À la fin de l’ouvrage figurent une note sur l’édition expliquant les choix opérés dans la retranscription de cette correspondance, et une notice biographique sur Helen Scott, à laquelle on préférera de beaucoup lire, relire et relire encore L’Amie américaine.
Elle se termine néanmoins sur une phrase qu’on ne lit pas sans sentir une certaine émotion monter au coeur en même temps qu’une larme monter aux yeux :
François Truffaut est mort le 21 octobre 1984, à l’hôpital américain de Neuilly-sur-Seine. Helen Scott est morte trois ans plus tard, dans la nuit du 20 octobre 1987. Lui avait 52 ans. Elle en avait 72.
Et lorsque l’on finit sur cette phrase, on est tenté de reprendre le livre à son commencement (comme j’ai repris les images cinéphiles des documentaires Arte) pour suivre à nouveau leurs voix.

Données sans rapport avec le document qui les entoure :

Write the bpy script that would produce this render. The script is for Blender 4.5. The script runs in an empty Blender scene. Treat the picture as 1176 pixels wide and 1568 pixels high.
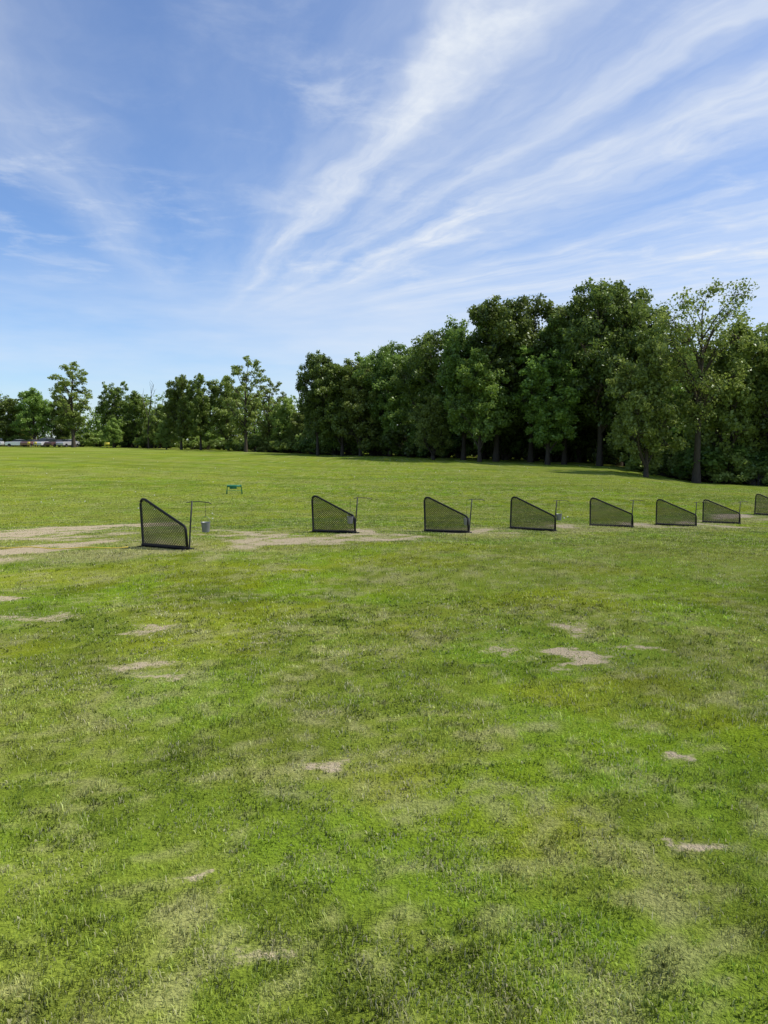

Je renvoie pour la énième fois et comme une boucle à cette citation de Fanny Ardant :
On ne rencontre jamais quelqu’un qu’on a aimé impunément. Aimer quelqu’un, ce n’est pas forcément le voir ou le toucher, c’est d’avoir changé quelque chose de soi, pas parce qu’on a abandonné, mais parce qu’on a été impressionnée au sens fort du terme – imprégnée – par des façons de penser, par des façons d’agir, par des façons de raisonner, qui fait qu’on ne sera plus jamais la même. Alors la véritable impression, c’est ce qui fait que comme sur un tableau, la couleur ne peut plus changer.
Et je laisse ces silhouettes féminines imprégner la pellicule : Helene Hanff, Helen Scott, Alma Hitchcock, Fanny Ardant.